CARCAJOU

GENRE: BD // EDITION: Sarbacane// AUTEURS: Eldiablo (scénariste) Djilian Deroche (dessinateur) // SORTIE: mars 2024

Voici une BD qui nous plonge dans le Grand Nord canadien à la fin du 19ème siècle sur les traces de Gus Carcajou, chercheur d’or et trappeur et Jay Foxton, prospecteur de pétrole sans foi ni loi. En 224 pages palpitantes, les auteurs retracent le duel à mort qui va voir s’affronter deux hommes que (presque) tout, de leurs modes de vie à leurs rapports à la nature, oppose.

L’histoire commence par l’arrivée de Gus Carcajou, mi-indien, mi-français, sur la terre de ses ancêtres. Ce dernier vient prendre possession d’un lopin de terre acquise à l’époque par son père. Son guide, indien également, lui rappelle une maxime qui sonne comme un avertissement: la Terre n’appartient pas aux hommes, ce sont eux qui lui appartiennent. Carcajou se construit une cabane en rondins et n’a d’autres ambitions que de collecter juste assez de pépites pour s’acheter une caisse de tord-boyau de temps en temps…  

Quant à Jay Foxton, le notable de la petite ville de Sinnergulch, il s’est élevé socialement grâce à son sens des affaires et son flair pour l’or noir. Propriétaire de nombreux puits, acquis toujours à la limite de la légalité, il espère devenir le nouveau mogul du pétrole. Entre les deux hommes, objet de convoitise et de discorde, se trouvent le terrain de Carcajou et ses sous-sols gorgés d’hydrocarbures.

La trame de l’histoire est simple mais le scénario réussit à rendre les principaux personnages plus complexes qu’à première vue. On découvre que Carcajou et Foxton ont eu un passé familial plutôt compliqué, ce qui rend difficile de les réduire à des rôles de “gentils” et de “méchants”. Le scénario gagne également en profondeur grâce à une brochette de personnages secondaires croustillants: un charlatan et sa machine à piéger les fantômes, la belle tenancière de saloon qui est la seule à oser se moquer de Foxton, le shérif qui sombre dans un alcoolisme aussi soudain qu’extrême. Mais c’est surtout le final qui scotche, avec des scènes qui glissent vers le fantastique et atteignent un climax digne d’Apocalypse Now…

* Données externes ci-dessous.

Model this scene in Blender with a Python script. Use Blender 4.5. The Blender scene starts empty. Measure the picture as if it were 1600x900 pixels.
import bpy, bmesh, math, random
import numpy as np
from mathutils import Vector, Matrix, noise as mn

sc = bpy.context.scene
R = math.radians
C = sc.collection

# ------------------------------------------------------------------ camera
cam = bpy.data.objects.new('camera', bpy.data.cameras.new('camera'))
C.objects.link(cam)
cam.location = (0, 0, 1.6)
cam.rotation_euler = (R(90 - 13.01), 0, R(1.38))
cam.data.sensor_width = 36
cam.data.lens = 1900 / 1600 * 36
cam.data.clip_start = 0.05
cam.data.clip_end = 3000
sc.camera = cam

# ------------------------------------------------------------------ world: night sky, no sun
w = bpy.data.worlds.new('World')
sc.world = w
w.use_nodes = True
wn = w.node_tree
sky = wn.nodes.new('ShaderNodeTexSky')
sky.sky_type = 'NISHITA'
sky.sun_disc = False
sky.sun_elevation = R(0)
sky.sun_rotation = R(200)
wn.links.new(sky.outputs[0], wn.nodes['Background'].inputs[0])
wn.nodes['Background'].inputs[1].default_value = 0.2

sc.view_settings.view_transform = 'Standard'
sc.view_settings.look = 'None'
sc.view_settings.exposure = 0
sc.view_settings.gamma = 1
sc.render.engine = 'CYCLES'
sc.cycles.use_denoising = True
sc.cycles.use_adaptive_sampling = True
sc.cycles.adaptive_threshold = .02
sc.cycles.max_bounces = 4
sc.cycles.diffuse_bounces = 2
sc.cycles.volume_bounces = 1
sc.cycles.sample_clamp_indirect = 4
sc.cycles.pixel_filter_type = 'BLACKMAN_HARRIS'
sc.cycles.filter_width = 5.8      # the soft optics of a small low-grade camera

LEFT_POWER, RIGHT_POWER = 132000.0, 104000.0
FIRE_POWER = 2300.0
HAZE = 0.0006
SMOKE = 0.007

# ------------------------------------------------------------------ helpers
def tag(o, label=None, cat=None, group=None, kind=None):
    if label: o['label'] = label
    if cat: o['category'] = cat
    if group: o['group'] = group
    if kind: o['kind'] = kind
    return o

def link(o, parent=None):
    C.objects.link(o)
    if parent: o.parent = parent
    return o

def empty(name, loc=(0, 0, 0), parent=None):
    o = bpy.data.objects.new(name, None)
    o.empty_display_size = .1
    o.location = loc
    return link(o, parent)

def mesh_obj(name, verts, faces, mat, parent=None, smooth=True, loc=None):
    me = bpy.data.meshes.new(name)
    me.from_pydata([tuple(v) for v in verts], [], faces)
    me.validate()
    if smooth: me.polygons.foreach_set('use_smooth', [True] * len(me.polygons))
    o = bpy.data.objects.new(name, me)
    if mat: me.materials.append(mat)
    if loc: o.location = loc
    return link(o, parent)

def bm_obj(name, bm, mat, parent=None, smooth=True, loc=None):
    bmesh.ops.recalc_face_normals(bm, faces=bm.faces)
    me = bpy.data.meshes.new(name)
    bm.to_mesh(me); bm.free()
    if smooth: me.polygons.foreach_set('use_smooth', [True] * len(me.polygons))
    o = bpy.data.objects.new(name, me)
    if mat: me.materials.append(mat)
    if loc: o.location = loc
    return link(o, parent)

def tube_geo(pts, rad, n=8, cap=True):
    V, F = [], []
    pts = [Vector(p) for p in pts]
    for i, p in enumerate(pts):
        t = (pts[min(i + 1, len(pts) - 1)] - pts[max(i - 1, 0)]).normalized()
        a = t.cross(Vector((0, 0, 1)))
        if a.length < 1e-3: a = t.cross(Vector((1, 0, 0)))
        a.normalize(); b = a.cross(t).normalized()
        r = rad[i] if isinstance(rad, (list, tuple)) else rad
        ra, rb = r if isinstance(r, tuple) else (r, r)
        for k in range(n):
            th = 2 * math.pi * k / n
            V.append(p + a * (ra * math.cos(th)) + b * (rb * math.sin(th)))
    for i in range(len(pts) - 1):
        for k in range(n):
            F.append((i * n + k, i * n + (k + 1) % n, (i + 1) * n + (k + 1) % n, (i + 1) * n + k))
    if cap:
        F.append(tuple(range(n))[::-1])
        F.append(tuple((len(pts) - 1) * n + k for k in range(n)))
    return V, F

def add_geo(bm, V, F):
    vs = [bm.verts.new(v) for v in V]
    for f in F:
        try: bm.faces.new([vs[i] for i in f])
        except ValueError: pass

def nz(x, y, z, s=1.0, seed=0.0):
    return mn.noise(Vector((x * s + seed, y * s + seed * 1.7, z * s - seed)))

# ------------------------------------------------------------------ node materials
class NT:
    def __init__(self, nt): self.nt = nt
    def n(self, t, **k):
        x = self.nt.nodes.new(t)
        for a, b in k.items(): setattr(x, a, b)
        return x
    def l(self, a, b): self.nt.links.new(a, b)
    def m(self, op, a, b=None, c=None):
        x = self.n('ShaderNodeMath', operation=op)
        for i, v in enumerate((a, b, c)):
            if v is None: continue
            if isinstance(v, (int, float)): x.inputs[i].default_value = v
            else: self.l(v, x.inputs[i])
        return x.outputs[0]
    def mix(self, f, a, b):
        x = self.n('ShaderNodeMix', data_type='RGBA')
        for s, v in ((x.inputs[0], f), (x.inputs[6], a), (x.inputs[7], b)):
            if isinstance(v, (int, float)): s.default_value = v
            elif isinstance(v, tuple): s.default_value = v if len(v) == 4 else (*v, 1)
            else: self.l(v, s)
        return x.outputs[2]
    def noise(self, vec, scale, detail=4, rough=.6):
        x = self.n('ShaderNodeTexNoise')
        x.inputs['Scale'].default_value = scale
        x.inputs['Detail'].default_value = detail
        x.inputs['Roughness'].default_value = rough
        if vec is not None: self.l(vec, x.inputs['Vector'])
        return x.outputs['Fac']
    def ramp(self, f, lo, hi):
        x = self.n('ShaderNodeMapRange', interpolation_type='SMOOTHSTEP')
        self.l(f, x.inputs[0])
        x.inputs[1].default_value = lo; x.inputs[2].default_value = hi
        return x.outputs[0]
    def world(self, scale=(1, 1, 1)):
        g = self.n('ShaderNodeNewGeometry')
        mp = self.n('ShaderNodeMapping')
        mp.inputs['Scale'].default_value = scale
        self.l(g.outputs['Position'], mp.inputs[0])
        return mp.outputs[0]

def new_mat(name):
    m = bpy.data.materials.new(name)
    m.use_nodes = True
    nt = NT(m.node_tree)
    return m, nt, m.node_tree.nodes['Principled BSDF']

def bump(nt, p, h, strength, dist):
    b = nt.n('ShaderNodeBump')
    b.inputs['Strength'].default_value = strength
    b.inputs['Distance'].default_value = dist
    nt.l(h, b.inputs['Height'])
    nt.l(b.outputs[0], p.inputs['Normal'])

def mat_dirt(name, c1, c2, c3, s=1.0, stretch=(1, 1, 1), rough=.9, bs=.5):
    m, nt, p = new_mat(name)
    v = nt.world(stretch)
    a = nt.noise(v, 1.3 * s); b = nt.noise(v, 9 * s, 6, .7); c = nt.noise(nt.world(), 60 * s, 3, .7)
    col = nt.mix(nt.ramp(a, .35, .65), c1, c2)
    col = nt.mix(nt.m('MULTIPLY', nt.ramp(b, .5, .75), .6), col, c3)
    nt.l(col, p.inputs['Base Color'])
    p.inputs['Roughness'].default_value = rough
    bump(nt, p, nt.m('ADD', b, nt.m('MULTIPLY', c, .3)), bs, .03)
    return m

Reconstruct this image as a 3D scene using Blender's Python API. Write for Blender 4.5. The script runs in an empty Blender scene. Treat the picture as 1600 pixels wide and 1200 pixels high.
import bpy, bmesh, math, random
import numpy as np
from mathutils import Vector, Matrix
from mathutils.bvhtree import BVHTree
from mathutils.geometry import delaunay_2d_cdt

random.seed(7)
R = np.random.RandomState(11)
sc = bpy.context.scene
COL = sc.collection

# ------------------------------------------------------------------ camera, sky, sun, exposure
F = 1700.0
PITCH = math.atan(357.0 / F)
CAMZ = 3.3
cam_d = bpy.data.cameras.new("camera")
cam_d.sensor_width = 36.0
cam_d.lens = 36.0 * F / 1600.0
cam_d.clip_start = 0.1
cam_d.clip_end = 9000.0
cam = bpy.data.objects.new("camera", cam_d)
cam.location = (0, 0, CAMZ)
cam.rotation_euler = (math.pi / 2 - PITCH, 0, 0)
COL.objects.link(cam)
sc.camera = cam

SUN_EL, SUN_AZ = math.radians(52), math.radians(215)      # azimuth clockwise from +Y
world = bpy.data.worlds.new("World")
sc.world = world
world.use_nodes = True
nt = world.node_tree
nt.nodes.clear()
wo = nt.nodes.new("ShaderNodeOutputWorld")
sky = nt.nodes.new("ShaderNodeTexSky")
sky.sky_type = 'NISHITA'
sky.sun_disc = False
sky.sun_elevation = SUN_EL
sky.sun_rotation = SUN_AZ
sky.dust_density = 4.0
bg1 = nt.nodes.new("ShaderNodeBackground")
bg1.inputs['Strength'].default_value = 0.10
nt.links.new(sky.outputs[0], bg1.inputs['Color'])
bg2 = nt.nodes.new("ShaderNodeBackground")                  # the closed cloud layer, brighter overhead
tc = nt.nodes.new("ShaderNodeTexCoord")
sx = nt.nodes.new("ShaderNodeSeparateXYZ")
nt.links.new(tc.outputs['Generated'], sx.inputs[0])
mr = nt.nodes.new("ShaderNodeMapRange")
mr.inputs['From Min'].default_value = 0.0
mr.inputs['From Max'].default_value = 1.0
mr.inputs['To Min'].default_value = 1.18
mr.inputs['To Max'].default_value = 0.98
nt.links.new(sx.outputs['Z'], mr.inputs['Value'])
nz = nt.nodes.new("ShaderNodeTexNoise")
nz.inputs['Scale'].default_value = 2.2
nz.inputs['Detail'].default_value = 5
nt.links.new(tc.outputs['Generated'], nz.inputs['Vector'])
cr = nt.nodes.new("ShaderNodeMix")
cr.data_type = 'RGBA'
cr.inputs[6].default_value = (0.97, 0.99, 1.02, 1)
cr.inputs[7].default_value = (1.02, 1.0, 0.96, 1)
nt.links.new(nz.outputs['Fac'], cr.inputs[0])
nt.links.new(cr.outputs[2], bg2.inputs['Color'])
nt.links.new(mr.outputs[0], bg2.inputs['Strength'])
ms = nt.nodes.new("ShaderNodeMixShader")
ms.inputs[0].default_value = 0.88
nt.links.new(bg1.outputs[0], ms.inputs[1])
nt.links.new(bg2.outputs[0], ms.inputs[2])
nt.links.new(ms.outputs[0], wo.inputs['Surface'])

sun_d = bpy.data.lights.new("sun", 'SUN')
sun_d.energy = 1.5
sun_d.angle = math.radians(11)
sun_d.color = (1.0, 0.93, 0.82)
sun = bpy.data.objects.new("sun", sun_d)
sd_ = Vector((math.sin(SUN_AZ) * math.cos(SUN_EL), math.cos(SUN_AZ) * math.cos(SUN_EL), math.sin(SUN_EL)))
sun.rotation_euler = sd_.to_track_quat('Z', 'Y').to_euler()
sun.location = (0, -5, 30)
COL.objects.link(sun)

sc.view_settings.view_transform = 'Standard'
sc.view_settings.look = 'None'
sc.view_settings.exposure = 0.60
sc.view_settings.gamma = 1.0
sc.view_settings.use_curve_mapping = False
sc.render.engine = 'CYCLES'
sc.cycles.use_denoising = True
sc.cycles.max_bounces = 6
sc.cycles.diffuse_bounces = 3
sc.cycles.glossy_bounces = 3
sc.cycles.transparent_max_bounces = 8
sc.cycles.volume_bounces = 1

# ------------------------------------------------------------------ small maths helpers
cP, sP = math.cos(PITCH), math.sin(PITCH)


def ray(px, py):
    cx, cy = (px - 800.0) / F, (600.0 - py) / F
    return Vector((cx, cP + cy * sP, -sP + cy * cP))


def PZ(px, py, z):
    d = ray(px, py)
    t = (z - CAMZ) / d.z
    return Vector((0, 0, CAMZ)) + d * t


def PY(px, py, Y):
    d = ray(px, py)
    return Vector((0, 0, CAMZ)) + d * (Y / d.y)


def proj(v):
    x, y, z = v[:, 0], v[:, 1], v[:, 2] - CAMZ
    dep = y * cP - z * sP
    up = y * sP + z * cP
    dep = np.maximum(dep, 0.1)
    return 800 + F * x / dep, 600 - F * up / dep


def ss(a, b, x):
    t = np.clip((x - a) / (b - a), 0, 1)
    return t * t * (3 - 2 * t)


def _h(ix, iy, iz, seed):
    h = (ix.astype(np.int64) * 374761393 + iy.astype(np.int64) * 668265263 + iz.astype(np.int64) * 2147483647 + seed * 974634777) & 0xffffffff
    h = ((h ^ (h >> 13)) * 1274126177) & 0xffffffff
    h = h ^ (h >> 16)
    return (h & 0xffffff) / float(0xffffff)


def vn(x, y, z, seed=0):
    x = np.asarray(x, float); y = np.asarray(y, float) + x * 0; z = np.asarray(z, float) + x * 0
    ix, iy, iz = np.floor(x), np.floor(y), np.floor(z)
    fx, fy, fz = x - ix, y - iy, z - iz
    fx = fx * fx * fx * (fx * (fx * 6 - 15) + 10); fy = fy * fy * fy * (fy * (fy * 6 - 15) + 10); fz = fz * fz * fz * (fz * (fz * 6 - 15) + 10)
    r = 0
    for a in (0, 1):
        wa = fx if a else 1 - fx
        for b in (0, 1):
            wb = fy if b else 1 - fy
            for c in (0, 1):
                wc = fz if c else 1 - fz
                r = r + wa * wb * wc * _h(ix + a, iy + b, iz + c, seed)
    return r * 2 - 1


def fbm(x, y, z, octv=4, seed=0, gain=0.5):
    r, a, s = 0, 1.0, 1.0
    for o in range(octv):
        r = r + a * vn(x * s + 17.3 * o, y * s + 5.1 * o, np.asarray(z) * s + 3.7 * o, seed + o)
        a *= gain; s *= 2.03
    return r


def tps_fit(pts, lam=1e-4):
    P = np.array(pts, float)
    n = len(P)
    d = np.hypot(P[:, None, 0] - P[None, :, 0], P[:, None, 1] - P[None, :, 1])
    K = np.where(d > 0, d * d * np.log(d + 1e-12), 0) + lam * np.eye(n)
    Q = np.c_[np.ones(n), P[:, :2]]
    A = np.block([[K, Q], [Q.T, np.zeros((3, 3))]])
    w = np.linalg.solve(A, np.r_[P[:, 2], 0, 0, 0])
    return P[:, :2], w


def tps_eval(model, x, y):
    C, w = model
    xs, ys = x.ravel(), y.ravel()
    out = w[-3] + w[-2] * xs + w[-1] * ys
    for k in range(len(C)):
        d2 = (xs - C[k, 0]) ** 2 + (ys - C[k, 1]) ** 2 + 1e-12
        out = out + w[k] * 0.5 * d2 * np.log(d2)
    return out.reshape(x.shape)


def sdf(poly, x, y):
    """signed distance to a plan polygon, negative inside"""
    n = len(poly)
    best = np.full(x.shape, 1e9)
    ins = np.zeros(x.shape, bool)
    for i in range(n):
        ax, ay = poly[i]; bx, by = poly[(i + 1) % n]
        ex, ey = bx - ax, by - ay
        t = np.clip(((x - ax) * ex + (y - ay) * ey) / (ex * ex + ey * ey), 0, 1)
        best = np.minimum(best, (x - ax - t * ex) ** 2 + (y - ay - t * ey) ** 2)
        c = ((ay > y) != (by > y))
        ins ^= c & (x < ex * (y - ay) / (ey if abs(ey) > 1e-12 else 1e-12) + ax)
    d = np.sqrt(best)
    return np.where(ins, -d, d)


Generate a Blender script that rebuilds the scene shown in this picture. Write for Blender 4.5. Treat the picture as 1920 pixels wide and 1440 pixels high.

Le dessin est magnifique avec un trait précis, proche de la ligne claire, qui permet des vues d’ensemble et des gros plans détaillés. Le choix d’étaler certaines cases sur une ou deux pleines pages, dans des couleurs vives, donne une grande expressivité aux paysages et aux personnages (une scène d’orgie collective prend par exemple des allures de peinture de Jérôme Bosch).

Au final, un ouvrage généreux et passionnant dont le scénario n’a rien à envier aux meilleurs films du genre et qu’on prendra un grand plaisir à lire et relire.